STATED PROBLEM:
Set down only those lines that fall from the line containing "Reconstruct this image" through the line containing "scene.camera = cam", unchanged and without pictures.

DATA SUPPLIED:
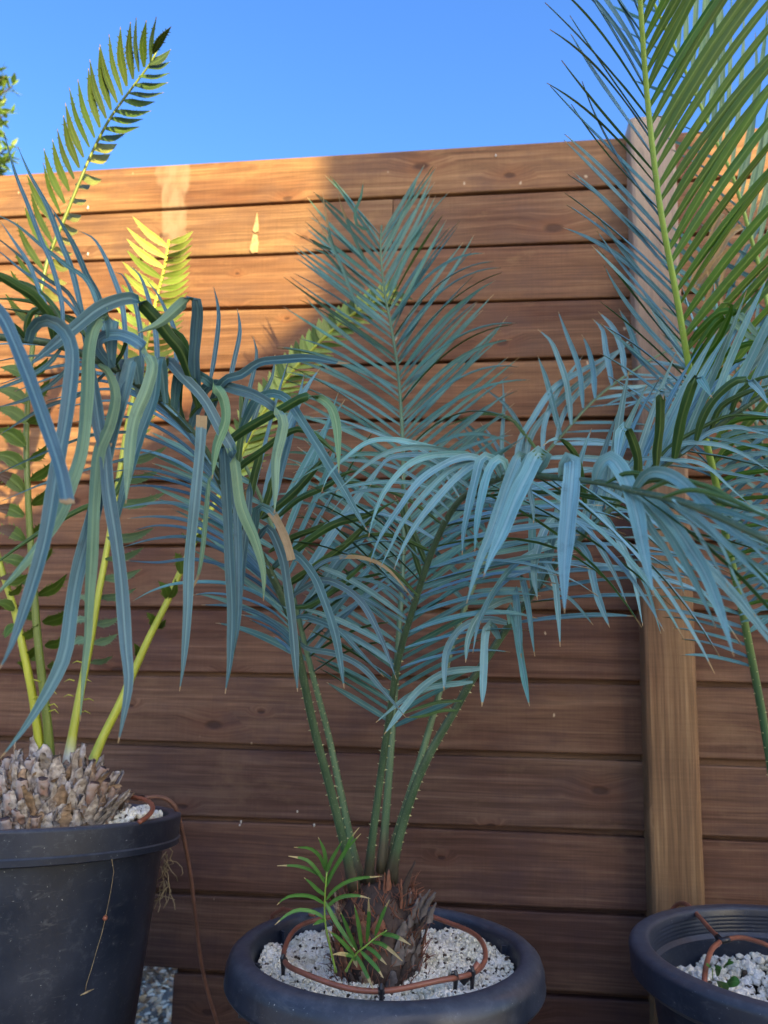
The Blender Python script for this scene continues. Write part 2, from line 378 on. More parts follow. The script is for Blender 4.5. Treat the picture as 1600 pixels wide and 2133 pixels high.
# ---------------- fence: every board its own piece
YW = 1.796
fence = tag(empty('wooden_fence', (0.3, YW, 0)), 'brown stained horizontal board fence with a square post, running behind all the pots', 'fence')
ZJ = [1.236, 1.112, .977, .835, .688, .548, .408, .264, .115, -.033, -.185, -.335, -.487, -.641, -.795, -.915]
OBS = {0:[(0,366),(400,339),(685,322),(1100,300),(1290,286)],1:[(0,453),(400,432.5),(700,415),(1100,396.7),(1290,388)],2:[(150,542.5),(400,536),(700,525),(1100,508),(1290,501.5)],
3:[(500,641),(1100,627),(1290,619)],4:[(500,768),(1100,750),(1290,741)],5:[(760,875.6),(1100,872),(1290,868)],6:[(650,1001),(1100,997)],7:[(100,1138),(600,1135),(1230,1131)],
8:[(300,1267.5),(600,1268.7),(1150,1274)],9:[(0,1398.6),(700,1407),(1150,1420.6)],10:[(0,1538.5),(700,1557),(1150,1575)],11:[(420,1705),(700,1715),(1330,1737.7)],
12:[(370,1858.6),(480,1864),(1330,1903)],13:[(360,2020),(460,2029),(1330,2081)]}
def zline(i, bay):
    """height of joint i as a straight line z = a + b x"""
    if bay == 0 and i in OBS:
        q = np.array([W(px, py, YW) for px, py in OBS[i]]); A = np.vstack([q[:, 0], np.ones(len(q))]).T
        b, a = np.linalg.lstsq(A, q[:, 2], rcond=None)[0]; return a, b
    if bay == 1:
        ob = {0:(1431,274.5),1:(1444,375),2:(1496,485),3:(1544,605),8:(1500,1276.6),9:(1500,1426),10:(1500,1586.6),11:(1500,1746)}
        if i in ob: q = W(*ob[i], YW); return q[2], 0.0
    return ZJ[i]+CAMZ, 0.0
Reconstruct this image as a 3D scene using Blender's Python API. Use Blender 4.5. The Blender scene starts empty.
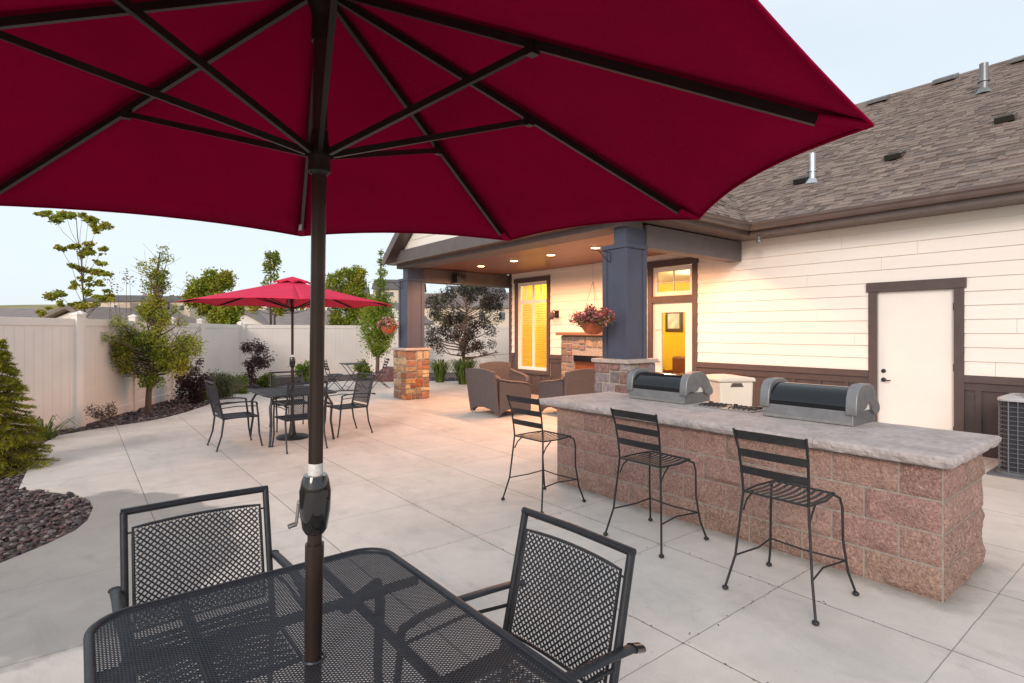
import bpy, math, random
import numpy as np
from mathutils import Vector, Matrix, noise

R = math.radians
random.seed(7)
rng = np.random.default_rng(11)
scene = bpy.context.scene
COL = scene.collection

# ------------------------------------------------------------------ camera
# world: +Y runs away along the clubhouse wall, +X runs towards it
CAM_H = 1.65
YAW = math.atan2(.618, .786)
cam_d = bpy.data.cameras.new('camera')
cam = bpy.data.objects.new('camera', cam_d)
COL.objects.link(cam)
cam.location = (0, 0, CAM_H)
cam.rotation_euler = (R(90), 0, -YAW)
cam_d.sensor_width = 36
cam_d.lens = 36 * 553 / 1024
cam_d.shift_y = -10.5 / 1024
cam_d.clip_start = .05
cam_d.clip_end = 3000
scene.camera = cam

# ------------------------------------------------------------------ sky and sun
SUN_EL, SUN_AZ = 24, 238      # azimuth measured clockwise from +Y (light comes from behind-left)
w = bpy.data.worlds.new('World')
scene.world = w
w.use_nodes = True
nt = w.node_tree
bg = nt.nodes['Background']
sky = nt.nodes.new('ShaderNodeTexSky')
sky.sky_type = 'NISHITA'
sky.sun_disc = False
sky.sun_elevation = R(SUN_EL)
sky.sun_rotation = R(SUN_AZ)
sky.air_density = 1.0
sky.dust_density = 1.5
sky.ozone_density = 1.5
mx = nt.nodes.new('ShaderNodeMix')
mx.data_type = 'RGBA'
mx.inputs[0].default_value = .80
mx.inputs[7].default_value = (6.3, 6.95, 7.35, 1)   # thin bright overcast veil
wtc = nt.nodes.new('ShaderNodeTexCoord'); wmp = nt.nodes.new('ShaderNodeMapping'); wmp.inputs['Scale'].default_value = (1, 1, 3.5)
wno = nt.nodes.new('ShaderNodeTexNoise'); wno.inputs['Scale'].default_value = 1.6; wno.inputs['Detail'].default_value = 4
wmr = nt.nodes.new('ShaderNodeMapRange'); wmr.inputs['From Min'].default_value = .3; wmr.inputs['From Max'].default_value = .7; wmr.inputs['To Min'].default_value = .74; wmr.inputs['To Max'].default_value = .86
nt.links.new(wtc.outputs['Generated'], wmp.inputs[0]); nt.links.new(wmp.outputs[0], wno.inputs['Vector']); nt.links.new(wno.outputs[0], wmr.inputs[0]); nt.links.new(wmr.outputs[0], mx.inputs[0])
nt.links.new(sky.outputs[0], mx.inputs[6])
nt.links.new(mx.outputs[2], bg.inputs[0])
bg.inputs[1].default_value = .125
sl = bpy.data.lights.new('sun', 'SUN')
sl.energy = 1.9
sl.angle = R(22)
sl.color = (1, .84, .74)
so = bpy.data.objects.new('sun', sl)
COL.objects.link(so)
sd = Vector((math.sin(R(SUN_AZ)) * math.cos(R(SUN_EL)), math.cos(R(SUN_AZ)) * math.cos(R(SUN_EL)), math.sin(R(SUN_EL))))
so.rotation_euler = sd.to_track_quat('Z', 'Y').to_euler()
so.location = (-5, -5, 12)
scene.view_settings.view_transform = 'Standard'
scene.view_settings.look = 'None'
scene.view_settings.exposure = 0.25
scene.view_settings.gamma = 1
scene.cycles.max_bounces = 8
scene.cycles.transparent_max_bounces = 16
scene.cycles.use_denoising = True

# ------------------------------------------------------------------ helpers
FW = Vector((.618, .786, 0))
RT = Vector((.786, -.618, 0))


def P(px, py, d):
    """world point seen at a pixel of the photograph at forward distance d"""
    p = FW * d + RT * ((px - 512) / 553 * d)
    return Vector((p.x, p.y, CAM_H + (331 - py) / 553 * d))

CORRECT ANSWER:
Reconstruct this image as a 3D scene using Blender's Python API. Use Blender 4.5. The Blender scene starts empty.
import bpy, math, random
import numpy as np
from mathutils import Vector, Matrix, noise

R = math.radians
random.seed(7)
rng = np.random.default_rng(11)
scene = bpy.context.scene
COL = scene.collection

# ------------------------------------------------------------------ camera
# world: +Y runs away along the clubhouse wall, +X runs towards it
CAM_H = 1.65
YAW = math.atan2(.618, .786)
cam_d = bpy.data.cameras.new('camera')
cam = bpy.data.objects.new('camera', cam_d)
COL.objects.link(cam)
cam.location = (0, 0, CAM_H)
cam.rotation_euler = (R(90), 0, -YAW)
cam_d.sensor_width = 36
cam_d.lens = 36 * 553 / 1024
cam_d.shift_y = -10.5 / 1024
cam_d.clip_start = .05
cam_d.clip_end = 3000
scene.camera = cam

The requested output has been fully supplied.